Finally, the recognition she deserves: “Art in Small Bites” examines Ellen Emmet Rand

 The Benton holds an exhibit of the works of Ellen Emmet Rand, a renowned American portrait painter and business women from the early twentieth century, November 28, 2018. (Natalija Marosz/The Daily Campus)

The Benton holds an exhibit of the works of Ellen Emmet Rand, a renowned American portrait painter and business women from the early twentieth century, November 28, 2018. (Natalija Marosz/The Daily Campus)

Dressed in her signature fedora, thick round glasses and blue smock, Ellen Emmet Rand braved the world and painted portraits of some very powerful people, Benton Museum docent Judy McChesney said as a small group admired Rand’s self-portrait during the “Art in Small Bites” talk this week. According to McChesney, Rand had a unique gift for portraiture, but because of her circumstances, the artist also had to play the role of her own publicist, accountant and fee collector.

At only 16 years old, Rand’s family fell into dire financial straits and she took it upon herself to help support her family. The young Rand began working as an artist illustrating men’s and women’s fashions for magazines such as “Vogue” and “Harper’s Bazaar.” Her seriousness about doing so kept the family afloat, and is one of the characteristics that one can find in her self-portrait.

“She wants to be seen as a serious person,” McChesney said of Rand’s depiction of herself in “Self-Portrait,” a work that Rand submitted as part of an application to the National Academy of Design.

Rand’s works fall into two main categories: portraits of her relatives and portraits of those outside of her family. In her family portraits, Rand often focused on perfecting a single detail, such as the accuracy of her younger stepbrother’s face in “Boy with Bow.” Rand then typically painted the background and other aspects of her subject in a more impressionistic, less crisp style.

On the other hand, Rand was quite detailed in her portrayal of those outside of her family. Features such as hands and clothing were finely captured by her commissioned brushstrokes.

In all her portraits, though, Rand focused on bringing her subjects to life. For example, “Jean Sargent,” a portrait of a college girl in a white gown, captures the subject’s physical form while also depicting her boredom during the sitting. The portrait of Charles Lewis Beach, the fourth president of the University of Connecticut, depicts his kind nature and dignified academic position.

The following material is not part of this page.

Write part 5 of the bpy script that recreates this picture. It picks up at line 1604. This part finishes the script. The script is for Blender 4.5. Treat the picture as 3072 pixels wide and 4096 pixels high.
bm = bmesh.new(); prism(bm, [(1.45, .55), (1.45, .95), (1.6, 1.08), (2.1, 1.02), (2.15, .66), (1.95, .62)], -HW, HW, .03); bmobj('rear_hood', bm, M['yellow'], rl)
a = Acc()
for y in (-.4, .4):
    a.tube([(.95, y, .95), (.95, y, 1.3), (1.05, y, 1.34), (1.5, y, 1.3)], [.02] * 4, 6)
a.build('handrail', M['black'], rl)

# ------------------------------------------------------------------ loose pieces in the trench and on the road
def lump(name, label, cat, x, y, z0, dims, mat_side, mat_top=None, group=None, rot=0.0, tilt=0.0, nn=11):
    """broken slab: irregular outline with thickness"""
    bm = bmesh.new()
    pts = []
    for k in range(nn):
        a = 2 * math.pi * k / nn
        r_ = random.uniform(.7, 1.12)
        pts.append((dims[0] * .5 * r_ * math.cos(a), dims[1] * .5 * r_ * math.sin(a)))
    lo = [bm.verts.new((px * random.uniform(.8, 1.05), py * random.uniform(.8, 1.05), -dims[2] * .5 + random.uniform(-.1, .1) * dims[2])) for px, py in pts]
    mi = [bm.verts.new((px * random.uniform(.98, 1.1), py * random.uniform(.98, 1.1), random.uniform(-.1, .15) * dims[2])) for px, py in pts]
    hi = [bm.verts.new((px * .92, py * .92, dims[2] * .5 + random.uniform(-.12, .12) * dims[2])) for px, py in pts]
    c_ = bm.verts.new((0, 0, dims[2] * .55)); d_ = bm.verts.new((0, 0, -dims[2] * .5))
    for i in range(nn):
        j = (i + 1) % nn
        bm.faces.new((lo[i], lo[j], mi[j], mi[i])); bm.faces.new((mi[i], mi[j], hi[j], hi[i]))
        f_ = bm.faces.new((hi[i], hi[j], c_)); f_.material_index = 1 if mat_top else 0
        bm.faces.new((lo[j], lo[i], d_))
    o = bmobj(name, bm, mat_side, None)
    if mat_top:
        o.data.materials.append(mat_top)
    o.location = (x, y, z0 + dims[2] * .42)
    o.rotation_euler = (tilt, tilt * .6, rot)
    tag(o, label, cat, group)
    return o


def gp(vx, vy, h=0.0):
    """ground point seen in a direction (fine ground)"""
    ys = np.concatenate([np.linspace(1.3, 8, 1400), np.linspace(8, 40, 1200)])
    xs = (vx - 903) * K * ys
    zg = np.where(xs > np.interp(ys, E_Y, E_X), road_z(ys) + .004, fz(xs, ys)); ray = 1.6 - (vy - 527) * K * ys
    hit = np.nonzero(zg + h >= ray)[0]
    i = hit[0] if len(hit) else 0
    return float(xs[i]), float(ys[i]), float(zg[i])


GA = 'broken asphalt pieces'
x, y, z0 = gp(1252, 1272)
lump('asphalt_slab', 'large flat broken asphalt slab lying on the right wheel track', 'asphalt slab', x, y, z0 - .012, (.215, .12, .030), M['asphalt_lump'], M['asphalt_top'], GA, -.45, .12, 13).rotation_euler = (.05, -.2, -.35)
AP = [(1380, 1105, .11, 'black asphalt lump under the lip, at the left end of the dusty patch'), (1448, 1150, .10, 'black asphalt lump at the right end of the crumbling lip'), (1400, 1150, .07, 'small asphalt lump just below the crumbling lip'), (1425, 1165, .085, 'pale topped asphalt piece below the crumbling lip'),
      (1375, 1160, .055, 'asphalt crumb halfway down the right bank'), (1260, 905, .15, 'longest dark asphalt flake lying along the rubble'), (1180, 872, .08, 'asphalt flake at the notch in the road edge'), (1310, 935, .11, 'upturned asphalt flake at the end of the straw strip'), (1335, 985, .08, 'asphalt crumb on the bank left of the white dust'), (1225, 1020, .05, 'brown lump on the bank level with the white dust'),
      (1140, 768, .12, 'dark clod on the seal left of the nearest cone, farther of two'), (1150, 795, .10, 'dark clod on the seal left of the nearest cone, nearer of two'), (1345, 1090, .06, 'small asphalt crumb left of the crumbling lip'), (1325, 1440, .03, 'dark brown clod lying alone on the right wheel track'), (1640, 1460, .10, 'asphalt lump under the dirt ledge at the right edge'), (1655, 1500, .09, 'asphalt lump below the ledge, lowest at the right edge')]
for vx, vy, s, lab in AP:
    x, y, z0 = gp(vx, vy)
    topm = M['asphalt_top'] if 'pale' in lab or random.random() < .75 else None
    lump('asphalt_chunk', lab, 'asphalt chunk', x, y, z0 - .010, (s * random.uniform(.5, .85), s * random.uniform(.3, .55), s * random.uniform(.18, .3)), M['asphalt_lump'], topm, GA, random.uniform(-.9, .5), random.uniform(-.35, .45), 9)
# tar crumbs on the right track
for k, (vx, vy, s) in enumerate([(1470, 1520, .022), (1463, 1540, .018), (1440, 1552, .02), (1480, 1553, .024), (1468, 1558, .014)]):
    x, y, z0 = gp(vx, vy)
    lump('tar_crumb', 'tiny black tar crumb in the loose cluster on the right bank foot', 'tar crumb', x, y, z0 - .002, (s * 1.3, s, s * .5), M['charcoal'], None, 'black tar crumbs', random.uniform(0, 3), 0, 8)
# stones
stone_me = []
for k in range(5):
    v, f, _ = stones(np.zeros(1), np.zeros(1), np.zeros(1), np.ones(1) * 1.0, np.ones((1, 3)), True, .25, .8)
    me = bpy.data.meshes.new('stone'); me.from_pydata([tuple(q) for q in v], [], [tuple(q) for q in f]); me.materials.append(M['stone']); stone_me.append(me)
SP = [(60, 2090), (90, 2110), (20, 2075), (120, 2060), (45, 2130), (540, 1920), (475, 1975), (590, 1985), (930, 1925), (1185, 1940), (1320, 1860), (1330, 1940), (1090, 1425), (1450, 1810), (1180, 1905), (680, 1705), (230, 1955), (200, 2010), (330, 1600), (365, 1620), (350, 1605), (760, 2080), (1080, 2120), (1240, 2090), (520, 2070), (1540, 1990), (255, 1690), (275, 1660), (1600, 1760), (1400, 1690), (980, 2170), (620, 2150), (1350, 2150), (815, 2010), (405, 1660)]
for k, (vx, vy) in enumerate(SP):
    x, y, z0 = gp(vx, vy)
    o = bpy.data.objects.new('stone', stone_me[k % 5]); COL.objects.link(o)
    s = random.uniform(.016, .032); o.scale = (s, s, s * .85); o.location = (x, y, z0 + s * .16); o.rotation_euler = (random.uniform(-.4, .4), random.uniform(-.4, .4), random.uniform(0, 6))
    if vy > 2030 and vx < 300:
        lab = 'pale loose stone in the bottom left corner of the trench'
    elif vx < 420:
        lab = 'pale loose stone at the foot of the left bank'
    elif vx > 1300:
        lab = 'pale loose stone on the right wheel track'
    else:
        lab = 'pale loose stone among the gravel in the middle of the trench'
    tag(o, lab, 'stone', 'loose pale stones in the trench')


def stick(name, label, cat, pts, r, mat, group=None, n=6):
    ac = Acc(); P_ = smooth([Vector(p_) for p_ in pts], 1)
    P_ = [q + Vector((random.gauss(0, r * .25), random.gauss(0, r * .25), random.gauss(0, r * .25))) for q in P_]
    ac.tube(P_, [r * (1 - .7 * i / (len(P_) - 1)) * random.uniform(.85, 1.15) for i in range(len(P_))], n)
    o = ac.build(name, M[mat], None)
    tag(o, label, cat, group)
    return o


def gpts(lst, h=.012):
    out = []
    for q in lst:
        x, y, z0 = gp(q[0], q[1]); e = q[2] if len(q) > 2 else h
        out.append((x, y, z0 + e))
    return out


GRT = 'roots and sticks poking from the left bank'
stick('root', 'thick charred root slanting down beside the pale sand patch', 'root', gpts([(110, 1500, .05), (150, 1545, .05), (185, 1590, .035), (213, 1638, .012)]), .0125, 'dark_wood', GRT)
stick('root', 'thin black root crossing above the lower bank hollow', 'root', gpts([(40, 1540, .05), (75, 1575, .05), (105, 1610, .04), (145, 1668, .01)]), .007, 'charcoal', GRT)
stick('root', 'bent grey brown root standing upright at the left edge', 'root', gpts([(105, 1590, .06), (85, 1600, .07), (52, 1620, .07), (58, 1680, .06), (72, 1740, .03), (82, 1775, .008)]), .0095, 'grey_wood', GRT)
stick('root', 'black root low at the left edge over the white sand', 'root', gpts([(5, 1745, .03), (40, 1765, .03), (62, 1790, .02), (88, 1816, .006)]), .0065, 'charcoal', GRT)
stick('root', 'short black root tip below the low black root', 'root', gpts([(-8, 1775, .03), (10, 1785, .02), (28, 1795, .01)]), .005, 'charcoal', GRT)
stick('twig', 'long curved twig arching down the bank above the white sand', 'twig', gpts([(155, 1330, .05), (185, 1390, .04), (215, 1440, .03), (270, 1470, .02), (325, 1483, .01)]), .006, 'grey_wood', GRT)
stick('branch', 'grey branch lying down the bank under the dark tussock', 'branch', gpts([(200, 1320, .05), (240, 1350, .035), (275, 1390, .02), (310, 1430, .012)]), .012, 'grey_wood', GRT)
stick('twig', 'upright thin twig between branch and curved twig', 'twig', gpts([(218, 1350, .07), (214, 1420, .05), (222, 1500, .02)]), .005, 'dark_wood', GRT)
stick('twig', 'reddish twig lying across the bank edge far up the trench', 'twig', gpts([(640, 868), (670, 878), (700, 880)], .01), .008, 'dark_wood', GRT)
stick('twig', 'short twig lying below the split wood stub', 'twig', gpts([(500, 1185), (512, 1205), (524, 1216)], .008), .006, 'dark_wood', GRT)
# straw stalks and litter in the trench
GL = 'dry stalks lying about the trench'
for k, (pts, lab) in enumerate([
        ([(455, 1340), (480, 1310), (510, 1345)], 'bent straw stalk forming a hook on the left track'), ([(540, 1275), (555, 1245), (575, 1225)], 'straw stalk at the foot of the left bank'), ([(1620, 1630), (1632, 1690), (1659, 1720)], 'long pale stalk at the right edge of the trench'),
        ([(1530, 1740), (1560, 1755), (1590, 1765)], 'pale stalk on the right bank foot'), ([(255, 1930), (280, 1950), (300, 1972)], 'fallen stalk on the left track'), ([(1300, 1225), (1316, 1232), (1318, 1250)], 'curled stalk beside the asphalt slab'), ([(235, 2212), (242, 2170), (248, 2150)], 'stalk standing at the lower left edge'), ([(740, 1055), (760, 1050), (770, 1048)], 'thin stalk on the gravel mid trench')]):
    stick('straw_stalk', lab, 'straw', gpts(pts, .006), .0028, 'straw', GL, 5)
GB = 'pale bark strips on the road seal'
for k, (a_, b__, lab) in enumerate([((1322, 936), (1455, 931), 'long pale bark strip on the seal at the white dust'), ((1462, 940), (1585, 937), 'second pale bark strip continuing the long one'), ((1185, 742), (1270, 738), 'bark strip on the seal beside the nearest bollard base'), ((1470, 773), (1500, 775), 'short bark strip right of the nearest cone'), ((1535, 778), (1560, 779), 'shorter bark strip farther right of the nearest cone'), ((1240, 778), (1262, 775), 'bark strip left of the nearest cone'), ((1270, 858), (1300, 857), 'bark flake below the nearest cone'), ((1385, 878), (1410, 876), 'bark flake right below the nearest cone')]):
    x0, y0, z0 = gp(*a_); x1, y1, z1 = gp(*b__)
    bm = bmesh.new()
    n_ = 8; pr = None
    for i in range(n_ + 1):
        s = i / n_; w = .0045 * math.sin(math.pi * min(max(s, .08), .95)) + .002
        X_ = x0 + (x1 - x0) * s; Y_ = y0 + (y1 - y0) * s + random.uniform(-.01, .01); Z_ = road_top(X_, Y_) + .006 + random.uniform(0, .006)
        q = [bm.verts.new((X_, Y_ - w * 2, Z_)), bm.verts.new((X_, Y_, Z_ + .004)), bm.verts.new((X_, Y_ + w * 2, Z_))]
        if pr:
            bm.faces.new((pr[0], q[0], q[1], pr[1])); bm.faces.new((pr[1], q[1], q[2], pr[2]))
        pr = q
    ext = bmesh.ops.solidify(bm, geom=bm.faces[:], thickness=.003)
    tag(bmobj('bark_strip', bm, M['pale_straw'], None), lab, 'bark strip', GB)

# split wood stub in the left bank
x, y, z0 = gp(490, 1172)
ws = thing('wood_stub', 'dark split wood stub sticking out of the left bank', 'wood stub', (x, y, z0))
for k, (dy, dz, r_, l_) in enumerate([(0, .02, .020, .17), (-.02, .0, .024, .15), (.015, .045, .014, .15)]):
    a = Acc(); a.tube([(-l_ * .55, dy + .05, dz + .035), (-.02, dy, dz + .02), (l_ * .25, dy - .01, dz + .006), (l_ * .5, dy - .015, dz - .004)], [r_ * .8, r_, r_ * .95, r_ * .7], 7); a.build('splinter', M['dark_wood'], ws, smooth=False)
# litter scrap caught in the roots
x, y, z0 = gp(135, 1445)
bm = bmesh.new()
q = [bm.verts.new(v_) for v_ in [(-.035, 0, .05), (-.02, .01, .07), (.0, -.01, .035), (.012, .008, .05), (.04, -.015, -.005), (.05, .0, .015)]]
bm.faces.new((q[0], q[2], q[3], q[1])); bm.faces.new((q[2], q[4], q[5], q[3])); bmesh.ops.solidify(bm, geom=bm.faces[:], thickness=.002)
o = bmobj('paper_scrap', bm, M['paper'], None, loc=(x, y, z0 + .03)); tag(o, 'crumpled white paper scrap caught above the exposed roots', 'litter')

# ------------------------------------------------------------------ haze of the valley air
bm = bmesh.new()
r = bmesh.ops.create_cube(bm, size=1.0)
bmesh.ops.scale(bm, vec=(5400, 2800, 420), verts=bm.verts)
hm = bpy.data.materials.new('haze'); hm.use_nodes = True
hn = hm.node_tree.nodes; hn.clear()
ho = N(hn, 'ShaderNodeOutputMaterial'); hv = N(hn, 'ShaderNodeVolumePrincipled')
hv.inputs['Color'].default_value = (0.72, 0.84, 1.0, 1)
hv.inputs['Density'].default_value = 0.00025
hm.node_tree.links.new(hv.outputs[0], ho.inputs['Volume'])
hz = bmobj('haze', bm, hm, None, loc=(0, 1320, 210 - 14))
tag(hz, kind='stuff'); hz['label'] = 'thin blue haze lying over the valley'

“I get the impression he could stand right up and shake your hand,” McChesney said. She noted how details like his “engaging face” and “attentive eyes” added to the portrayal of Beach’s caring personality.

While Rand painted more than 800 portraits in her lifetime, some of her best known works treat men in powerful positions. The portraitist captured President Franklin Delano Roosevelt (whose portrait has since gone missing), Frederick MacMonnies (a famous sculptor) and Augustus Saint-Gaudens (also a famous sculptor). The portrait of Augustus Saint-Gaudens is now owned by the Metropolitan Museum of Art, while the Benton retains that of Frederick MacMonnies.

McChesney explained how Rand’s early work as a fashion illustrator taught her the importance of clothing in portraying a subject. She mentioned how Rand would even occasionally go through her subjects’ closets to pick out what they should wear for a portrait. Rand understood how her subjects wished to be perceived and balanced their desires with her abilities as a portraitist and the need to accurately portray her subject.

Rand died in 1941, and her family put all of her works into a barn on their land. Her paintings remained there until 1967, when her three sons decided to donate the collection to Yale, which refused to take them unless they were refurbished. Opting to forgo the expensive process of renewing Rand’s many works, the sons instead donated them to the Benton Museum, which gladly accepted them.

Because portraiture began to fall out of favor with the advent of photography, and because no one in Rand’s family continued to promote her work after her death, Rand remains “relatively unknown,” according to McChesney. By exhibiting Rand’s work in “The Business of Bodies,” the Benton hopes to shed some light on the life and work of this talented portraitist.